Only one span of the listing below is wanted: the lines from the one with "Generate a Blender" through the one with "S.camera = cam", reproduced exactly, both ends kept.

MATERIAL TO PROCESS>
*****
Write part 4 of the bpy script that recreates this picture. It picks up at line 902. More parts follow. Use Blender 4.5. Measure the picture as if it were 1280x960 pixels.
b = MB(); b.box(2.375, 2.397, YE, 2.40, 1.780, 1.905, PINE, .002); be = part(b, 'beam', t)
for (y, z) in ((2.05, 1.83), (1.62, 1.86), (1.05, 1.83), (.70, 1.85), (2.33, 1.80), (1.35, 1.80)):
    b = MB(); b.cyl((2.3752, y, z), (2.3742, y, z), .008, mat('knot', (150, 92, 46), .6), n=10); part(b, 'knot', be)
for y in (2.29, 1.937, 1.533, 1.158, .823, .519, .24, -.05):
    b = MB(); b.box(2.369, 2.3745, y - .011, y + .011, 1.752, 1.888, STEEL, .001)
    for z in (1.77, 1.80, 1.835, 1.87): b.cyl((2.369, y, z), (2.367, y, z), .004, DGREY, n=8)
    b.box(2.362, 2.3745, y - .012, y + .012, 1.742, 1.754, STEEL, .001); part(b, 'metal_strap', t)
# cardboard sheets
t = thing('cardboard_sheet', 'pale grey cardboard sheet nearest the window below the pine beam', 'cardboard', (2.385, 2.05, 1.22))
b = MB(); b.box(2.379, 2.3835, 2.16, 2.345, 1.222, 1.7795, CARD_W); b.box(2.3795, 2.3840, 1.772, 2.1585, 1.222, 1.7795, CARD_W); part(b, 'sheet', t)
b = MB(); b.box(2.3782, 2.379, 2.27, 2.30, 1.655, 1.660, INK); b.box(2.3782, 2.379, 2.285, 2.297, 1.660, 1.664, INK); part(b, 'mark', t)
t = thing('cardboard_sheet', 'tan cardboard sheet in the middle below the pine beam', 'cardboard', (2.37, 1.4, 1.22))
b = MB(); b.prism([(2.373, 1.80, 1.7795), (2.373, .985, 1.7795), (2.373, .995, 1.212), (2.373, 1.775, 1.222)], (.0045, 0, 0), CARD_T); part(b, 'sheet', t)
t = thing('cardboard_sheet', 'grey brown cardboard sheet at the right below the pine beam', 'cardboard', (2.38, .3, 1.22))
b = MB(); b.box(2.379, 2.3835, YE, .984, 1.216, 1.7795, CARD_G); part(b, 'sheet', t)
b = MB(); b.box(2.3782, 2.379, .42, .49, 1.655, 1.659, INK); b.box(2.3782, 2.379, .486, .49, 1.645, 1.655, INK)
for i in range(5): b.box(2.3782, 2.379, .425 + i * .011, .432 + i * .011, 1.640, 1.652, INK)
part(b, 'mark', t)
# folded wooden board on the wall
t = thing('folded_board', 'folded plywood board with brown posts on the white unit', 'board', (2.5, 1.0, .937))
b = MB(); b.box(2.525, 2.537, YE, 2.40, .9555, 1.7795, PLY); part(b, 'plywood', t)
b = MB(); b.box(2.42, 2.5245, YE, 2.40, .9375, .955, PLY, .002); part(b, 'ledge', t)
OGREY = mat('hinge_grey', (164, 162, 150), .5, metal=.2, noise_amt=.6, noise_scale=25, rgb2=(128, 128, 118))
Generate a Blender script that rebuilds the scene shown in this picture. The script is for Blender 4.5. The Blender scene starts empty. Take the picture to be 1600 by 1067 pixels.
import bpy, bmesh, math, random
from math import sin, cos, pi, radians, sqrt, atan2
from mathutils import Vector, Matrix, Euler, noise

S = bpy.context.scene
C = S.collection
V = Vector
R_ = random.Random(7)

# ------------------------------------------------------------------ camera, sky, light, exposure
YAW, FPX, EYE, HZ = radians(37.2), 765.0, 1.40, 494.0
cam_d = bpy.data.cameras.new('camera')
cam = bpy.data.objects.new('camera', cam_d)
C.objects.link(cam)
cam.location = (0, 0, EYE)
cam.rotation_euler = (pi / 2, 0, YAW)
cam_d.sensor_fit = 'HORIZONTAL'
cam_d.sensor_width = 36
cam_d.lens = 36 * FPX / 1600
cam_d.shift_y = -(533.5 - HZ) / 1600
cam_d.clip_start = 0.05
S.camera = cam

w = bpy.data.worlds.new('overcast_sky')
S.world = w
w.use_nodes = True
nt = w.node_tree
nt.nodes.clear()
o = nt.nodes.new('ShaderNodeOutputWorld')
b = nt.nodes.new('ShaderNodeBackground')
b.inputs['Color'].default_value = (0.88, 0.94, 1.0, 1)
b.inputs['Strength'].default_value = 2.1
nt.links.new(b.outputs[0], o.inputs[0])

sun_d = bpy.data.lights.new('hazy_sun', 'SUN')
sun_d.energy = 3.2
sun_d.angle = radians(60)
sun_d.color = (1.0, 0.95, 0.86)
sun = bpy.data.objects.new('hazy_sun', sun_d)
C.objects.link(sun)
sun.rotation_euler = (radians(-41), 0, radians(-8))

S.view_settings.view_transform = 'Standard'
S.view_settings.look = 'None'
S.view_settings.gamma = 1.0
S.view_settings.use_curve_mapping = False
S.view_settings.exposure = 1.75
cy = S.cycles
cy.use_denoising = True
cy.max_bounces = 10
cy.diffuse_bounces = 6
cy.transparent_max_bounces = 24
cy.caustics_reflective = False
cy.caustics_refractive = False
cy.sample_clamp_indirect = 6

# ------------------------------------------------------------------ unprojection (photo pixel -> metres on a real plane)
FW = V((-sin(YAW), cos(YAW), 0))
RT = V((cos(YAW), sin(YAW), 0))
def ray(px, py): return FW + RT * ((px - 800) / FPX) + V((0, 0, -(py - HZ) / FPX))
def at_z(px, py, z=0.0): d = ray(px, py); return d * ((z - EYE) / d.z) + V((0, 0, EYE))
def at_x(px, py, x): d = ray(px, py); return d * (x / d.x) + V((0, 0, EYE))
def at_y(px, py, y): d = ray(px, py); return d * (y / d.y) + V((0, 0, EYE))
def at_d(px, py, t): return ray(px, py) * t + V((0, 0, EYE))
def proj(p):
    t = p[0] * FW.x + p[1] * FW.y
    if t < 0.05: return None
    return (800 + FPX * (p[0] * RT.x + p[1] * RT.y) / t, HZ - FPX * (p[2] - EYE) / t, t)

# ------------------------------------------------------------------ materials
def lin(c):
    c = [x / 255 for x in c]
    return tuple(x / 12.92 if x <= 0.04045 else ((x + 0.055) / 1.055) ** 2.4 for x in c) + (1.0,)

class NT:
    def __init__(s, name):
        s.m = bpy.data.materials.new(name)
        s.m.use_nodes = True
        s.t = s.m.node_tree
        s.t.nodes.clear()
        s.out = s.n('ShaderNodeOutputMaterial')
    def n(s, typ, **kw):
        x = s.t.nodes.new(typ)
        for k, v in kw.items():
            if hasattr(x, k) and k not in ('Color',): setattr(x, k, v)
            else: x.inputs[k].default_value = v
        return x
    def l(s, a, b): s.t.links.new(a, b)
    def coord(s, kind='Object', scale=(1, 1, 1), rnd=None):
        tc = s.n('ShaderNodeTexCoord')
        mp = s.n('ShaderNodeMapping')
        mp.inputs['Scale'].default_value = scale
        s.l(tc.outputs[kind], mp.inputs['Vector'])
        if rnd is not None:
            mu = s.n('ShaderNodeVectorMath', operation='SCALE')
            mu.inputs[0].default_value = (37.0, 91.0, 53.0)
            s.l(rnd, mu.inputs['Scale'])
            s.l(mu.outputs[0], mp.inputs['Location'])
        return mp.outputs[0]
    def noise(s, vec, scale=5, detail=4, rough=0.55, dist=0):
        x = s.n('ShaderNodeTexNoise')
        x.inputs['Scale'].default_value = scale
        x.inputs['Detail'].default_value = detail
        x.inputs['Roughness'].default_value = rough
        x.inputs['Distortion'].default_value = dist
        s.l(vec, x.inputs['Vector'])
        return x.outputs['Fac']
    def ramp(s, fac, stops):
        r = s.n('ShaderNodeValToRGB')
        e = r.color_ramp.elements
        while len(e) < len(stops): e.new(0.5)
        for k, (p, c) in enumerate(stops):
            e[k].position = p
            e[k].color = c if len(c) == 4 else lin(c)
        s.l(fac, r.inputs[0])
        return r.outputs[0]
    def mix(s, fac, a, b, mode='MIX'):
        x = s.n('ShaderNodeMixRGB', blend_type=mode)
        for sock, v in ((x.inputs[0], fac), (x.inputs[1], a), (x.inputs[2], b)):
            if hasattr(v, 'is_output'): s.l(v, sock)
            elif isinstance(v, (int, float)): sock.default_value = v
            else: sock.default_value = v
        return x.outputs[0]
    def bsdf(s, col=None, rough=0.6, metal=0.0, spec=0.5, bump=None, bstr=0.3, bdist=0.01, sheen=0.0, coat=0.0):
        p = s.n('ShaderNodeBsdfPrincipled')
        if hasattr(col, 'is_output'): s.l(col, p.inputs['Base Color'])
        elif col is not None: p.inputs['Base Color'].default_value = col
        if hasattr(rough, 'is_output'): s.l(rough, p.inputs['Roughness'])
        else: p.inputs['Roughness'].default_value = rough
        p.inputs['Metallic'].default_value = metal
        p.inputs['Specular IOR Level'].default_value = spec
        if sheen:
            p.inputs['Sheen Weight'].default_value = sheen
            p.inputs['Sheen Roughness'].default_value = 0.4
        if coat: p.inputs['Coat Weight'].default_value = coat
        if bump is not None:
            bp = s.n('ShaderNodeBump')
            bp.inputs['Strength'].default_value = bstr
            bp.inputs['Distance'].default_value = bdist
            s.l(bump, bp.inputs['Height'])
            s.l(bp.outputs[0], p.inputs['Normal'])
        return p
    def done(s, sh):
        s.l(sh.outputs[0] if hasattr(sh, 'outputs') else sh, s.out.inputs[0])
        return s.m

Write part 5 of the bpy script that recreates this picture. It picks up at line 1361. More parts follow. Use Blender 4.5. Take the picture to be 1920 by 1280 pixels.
*****
THE COMPLETED TASK>
Generate a Blender script that rebuilds the scene shown in this picture. The script is for Blender 4.5. The Blender scene starts empty. Take the picture to be 1600 by 1067 pixels.
import bpy, bmesh, math, random
from math import sin, cos, pi, radians, sqrt, atan2
from mathutils import Vector, Matrix, Euler, noise

S = bpy.context.scene
C = S.collection
V = Vector
R_ = random.Random(7)

# ------------------------------------------------------------------ camera, sky, light, exposure
YAW, FPX, EYE, HZ = radians(37.2), 765.0, 1.40, 494.0
cam_d = bpy.data.cameras.new('camera')
cam = bpy.data.objects.new('camera', cam_d)
C.objects.link(cam)
cam.location = (0, 0, EYE)
cam.rotation_euler = (pi / 2, 0, YAW)
cam_d.sensor_fit = 'HORIZONTAL'
cam_d.sensor_width = 36
cam_d.lens = 36 * FPX / 1600
cam_d.shift_y = -(533.5 - HZ) / 1600
cam_d.clip_start = 0.05
S.camera = cam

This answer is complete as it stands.